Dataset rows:
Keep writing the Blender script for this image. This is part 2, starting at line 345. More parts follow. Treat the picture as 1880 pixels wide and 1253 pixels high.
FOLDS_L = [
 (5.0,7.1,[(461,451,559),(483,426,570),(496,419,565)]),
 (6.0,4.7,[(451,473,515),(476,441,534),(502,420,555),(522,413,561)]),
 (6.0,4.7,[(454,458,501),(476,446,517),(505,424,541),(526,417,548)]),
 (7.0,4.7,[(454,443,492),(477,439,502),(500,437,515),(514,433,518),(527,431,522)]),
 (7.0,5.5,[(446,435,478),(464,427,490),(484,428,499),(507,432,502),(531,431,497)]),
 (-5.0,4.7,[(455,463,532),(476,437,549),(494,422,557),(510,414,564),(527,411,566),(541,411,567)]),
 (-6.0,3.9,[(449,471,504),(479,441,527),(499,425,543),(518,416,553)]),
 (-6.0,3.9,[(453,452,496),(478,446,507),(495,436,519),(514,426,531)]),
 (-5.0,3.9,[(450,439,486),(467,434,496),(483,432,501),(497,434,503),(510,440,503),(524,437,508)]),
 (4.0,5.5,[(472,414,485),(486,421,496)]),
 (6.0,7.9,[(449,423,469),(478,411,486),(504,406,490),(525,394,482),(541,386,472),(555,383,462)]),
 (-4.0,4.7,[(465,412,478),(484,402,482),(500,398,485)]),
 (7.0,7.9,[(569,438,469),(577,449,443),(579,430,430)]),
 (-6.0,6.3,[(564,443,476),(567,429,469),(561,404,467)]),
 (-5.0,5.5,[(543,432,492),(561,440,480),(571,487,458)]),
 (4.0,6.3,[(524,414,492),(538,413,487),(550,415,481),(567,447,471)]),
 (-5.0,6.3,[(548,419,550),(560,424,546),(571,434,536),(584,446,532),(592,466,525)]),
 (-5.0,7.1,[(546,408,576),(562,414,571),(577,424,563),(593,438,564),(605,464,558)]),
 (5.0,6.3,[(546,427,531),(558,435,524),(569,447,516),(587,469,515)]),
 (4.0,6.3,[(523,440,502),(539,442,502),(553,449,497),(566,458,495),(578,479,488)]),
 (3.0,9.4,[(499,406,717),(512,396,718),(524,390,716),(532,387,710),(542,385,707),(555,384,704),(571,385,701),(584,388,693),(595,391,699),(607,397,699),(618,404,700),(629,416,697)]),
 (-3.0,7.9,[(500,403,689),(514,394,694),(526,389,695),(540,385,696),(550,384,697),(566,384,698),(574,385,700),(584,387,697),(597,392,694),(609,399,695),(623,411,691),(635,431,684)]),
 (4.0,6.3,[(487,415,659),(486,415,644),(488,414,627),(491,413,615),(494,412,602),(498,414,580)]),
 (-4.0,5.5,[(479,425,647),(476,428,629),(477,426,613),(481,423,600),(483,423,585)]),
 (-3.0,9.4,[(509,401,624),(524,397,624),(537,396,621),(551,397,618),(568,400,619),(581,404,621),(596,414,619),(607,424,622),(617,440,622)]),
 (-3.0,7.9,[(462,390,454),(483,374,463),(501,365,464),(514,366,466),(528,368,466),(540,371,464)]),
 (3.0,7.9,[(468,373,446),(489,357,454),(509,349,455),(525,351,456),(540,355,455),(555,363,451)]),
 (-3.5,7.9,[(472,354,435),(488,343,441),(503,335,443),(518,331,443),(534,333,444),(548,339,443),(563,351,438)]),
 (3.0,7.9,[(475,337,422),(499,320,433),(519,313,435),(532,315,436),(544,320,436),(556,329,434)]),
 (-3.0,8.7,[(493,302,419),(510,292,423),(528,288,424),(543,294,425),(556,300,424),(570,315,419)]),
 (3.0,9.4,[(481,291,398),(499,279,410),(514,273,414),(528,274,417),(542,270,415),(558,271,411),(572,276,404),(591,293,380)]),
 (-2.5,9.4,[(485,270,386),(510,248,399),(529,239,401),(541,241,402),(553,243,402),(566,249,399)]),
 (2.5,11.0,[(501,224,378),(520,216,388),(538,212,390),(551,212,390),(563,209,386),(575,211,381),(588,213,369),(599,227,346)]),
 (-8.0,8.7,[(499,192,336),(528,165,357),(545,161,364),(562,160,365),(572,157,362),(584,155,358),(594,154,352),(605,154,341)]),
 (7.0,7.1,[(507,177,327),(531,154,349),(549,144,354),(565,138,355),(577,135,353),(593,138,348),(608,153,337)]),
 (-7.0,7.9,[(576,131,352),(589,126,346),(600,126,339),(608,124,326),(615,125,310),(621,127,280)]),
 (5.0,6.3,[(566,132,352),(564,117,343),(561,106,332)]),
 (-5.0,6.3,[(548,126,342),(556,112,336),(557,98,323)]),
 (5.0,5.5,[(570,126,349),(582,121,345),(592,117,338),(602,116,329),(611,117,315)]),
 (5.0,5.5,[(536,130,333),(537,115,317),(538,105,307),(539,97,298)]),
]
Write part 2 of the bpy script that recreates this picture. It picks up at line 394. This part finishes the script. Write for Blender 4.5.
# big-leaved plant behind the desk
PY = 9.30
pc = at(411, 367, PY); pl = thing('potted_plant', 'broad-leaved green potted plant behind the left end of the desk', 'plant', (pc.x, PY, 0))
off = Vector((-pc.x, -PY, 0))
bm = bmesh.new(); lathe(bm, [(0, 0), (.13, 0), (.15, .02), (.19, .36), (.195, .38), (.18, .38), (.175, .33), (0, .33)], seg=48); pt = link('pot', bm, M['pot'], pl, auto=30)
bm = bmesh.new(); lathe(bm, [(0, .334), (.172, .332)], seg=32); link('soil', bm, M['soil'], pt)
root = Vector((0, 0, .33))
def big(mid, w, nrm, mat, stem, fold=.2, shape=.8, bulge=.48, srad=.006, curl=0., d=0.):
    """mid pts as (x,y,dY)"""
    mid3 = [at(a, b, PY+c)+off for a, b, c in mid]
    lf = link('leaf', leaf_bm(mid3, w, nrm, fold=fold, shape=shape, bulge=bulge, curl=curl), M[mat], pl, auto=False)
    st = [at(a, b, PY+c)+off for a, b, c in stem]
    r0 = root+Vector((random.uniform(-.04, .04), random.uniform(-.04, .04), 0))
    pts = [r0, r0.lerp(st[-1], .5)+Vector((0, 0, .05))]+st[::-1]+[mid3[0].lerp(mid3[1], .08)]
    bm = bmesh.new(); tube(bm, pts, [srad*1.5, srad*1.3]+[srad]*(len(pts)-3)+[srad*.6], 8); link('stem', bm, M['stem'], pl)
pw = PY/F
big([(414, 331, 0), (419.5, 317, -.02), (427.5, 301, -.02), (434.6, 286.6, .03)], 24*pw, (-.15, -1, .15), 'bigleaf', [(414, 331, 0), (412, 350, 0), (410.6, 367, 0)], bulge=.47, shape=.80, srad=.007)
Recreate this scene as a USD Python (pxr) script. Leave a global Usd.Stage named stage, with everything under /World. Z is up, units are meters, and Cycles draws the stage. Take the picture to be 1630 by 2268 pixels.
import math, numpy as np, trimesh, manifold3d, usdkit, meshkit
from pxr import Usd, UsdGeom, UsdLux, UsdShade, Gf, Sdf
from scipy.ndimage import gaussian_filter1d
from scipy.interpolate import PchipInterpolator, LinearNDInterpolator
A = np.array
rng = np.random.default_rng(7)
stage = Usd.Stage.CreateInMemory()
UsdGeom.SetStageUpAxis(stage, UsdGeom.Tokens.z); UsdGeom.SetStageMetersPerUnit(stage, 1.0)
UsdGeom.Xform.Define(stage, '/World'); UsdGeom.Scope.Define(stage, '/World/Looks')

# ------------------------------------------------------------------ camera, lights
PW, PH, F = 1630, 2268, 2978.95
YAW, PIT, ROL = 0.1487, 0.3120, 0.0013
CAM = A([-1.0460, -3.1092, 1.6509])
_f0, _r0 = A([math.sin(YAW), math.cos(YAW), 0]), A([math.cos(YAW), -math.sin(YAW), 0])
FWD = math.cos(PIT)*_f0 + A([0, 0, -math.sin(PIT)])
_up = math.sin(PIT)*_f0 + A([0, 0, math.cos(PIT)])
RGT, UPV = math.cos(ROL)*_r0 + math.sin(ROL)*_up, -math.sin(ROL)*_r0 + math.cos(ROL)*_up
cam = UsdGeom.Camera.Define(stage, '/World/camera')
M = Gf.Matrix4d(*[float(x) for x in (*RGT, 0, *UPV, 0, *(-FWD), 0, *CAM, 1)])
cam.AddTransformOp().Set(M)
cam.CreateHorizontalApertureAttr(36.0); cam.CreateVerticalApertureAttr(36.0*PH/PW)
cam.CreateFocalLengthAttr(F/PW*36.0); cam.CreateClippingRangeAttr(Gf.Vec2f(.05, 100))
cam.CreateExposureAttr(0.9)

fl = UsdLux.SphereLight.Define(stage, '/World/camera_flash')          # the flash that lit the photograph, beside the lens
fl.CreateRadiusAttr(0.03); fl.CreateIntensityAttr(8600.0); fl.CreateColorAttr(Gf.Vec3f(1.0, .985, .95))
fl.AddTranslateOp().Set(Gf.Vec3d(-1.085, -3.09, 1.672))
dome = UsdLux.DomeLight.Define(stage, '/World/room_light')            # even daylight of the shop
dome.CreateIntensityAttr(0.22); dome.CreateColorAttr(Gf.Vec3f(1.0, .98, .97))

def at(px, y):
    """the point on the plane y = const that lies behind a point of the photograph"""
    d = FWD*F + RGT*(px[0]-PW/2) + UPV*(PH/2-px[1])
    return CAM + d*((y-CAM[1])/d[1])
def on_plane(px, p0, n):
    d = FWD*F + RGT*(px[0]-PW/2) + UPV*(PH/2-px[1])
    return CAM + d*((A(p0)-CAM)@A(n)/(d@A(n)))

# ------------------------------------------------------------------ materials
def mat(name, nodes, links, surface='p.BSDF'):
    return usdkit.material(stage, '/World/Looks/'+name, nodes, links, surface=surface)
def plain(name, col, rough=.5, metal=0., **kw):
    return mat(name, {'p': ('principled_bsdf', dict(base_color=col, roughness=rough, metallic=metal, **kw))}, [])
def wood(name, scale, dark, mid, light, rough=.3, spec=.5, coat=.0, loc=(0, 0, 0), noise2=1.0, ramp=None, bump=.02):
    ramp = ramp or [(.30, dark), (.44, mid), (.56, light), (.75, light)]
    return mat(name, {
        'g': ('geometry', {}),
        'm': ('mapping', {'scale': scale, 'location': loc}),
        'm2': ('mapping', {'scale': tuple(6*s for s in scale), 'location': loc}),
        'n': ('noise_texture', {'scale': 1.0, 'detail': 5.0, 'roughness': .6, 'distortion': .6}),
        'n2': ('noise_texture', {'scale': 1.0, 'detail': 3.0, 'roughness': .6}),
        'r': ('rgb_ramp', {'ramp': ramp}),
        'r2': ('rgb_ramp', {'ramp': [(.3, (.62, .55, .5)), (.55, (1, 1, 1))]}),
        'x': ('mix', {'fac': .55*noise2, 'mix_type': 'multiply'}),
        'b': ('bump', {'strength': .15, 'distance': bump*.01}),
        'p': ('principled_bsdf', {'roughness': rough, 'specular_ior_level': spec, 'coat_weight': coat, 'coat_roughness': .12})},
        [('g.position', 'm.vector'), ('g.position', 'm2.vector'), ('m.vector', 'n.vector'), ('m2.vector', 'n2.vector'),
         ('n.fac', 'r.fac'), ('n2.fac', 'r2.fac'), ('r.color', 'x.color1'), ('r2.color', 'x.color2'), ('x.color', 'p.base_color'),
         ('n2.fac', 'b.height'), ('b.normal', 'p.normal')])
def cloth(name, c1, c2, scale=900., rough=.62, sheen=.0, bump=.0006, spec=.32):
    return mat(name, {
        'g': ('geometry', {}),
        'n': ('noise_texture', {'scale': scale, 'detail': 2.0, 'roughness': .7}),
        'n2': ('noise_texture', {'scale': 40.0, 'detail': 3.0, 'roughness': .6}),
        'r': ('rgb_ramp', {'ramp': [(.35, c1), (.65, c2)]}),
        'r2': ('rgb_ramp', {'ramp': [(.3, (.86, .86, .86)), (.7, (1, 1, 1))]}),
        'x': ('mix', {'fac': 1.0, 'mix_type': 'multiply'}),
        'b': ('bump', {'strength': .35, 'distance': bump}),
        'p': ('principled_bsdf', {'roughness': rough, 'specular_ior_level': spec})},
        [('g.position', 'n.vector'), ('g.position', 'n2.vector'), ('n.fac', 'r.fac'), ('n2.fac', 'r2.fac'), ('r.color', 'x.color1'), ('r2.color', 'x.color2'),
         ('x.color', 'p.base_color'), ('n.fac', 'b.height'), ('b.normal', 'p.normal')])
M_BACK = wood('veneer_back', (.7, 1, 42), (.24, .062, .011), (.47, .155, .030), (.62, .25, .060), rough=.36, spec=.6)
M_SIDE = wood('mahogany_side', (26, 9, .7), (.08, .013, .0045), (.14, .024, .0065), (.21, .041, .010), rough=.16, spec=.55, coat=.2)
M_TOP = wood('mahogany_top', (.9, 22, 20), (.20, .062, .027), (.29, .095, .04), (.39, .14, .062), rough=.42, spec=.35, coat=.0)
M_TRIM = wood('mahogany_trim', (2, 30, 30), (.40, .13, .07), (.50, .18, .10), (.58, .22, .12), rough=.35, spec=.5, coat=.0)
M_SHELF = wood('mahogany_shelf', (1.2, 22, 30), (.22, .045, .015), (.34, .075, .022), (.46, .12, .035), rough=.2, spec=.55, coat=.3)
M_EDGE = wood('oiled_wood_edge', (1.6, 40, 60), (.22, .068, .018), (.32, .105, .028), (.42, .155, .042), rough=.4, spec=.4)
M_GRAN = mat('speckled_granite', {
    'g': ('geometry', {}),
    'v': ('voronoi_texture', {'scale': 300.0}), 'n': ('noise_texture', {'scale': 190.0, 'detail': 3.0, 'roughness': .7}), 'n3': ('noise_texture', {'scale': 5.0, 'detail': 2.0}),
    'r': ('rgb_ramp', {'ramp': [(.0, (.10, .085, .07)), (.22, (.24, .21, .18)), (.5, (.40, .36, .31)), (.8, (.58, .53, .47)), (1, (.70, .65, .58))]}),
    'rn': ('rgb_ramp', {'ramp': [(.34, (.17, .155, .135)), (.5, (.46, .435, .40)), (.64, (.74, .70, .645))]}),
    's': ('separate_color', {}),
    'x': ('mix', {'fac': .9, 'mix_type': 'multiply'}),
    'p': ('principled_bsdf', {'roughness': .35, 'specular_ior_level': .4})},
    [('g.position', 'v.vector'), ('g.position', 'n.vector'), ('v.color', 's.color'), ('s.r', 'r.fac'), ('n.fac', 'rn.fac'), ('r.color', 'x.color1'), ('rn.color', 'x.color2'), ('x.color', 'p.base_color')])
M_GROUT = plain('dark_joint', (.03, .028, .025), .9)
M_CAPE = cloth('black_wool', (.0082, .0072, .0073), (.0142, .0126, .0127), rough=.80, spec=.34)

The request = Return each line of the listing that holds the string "part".

The solution =
Keep writing the Blender script for this image. This is part 2, starting at line 345. More parts follow. Treat the picture as 1880 pixels wide and 1253 pixels high.
Write part 2 of the bpy script that recreates this picture. It picks up at line 394. This part finishes the script. Write for Blender 4.5.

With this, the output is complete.